После появления статьи в «Правде» Лысенко тут же охладел к бобовым, перестал работать с ними, но за такое вольничанье его не выгнали со станции, а благосклонно разрешили переключиться на новую тематику – влияние температуры на развитие растений.
Материалы, полученные в ходе исследовательской работы, дали основу одному из приблизительно 300 узкоспециальных сообщений на грандиозном (2000 участников) Съезде по генетике, селекции, семеноводству и племенному животноводству, прошедшем под руководством Николая Вавилова в январе 1929 года в Ленинграде. «Ленинградская правда», освещавшая пленарные заседания в духе сенсаций, дала однажды материал, озаглавленный «Можно превратить озимый злак в яровой». Речь шла о работах крупного физиолога растений Максимова. Лысенко же (выступившего на секционном заседании) там никто особенно не заметил.
Крах ожиданий заставил Лысенко сменить ориентацию с академической карьеры на поиск успеха среди партийных и государственных чиновников. Для быстрого взлета ему требовалась сенсация. Но такую же сенсацию искали партийный руководитель Украины Постышев и украинский нарком земледелия Шлихтер: две зимы подряд, 1927/28 и 1928/29, вымерзали громадные посевы озимой пшеницы. После двух неурожаев резонно было ожидать повышенного урожая. Но местному начальству требовалось чудодейственное средство решения всех проблем – для победного рапорта Кремлю.
По официальной версии, в феврале 1929 года Лысенко сообщил отцу, чтобы тот зарыл в снег семенную озимую пшеницу и затем высеял наклюнувшиеся семена. (В середине 1960-х в ходу была циничная, но правдоподобная версия: Лысенко-отец прятал от продотрядов пшеницу; зерно промокло и проросло; по жадности он и засеял поле этим зерном, получив некоторый урожай.) 1 мая Лысенко-старший засеял полгектара; о контрольном посеве речи не было. В разные годы по поводу этого случая сообщалось об удвоении и утроении урожая, об увеличении его на 10 или на 15%. Летом 1929 года Наркомзем Украины объявил о решении проблемы зерновых. В награду Лысенко был направлен для работы в одесский Институт селекции и генетики.
Летом сенсация прокатилась по центральным газетам. Никаких научных сообщений об «опыте» отца и сына Лысенко в печати не появилось. Информацию для них могли поставлять лишь сами Лысенко.
Осенью Лысенко получил весомую поддержку со стороны только что назначенного наркома земледелия СССР Яковлева (который позже стал заведующим сельхозотдела ЦК и последовательным гонителем генетиков). Чудодейственная яровизация (вместо кропотливой селекционной и агротехнической работы) пришлась ко времени: Сталин требовал получать в каждой конкретной области угодные ему результаты, невзирая ни на какие известные науке пределы возможностей.

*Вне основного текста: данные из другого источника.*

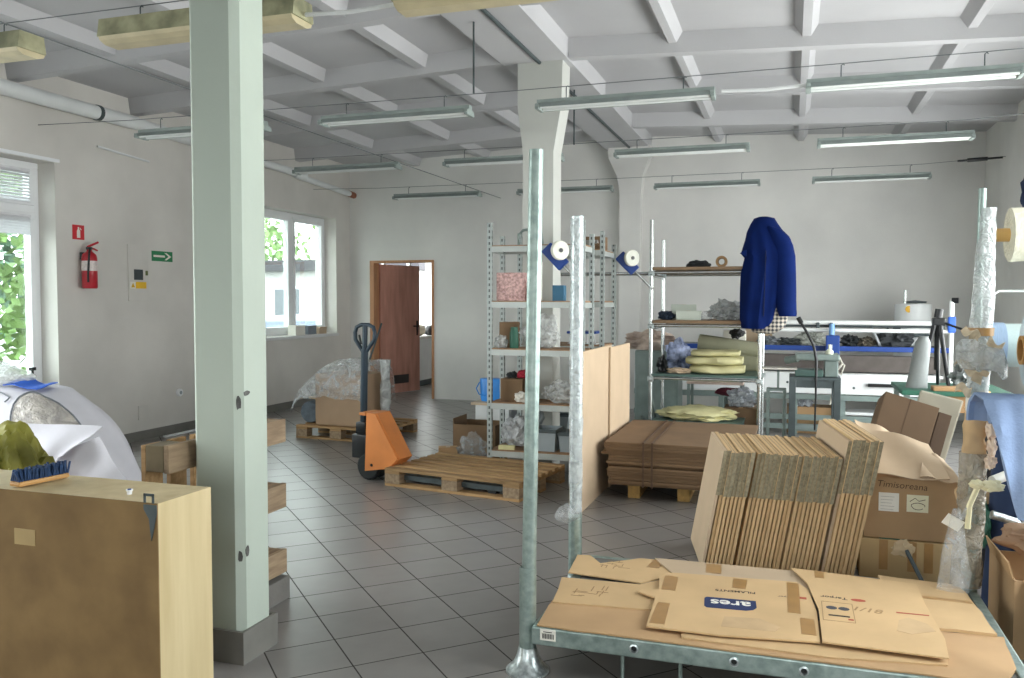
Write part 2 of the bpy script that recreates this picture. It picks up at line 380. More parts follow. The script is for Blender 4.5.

Вообще же история с мгновенным признанием открытия Лысенко могла бы показаться какой-то мистификацией или крупномасштабным помутнением рассудка сразу у сотен начальников, если бы не существовало простого объяснения: под ними горела земля, и они готовы были подписаться под любым бредом, лишь бы продемонстрировать вышестоящему руководству заботу о сельском хозяйстве. Только этим можно объяснить странную, даже парадоксальную ситуацию, при которой руководители сельского хозяйства Украины и страны в целом не видели никаких трудностей в использовании на практике несостоявшегося открытия. Они разом уверовали в чудо Лысенко и решили, что жар-птица у них уже в руках.
В начале 1935 года Лысенко удостоился высочайшей похвалы. Его выступление на 2-м съезде колхозников-ударников, с демагогическими призывами к классовой бдительности, было прервано на психологически точно выдержанном заявлении: «Сталин: “Браво, т. Лысенко, браво!” В зале аплодисменты».
После этого советский алхимик почувствовал, что у него развязаны руки.
Лысенко сделал своим знаменем селекционную теорию признанного ботаника Ивана Владимировича Мичурина, однако на самом деле в основе его измышлений лежал примитивный «ламаркизм» – излюбленная теория романистов конца XIX века об унаследовании видами свойств, приобретенных в результате внешнего воздействия. Живший в XIX веке, Жан Батист Ламарк учил, что новые виды появляются под непосредственным влиянием среды: если условия среды меняются, то одни органы у животных теряют функциональность и через несколько поколений отмирают, а другие, наоборот, появляются и разрастаются. Именно из ламаркизма вырастала доктрина Лысенко о возможности переделки природы растений и животных в направлении и масштабах, угодных советской номенклатуре. Фантастическая реальность «фронта борьбы с природой» требовала немедленных атакующих действий по преобразованию окружающего мира. При этом, что характерно, ламаркизм осуждался, а генетика в селекционном «мичуринском» варианте всячески прославлялась.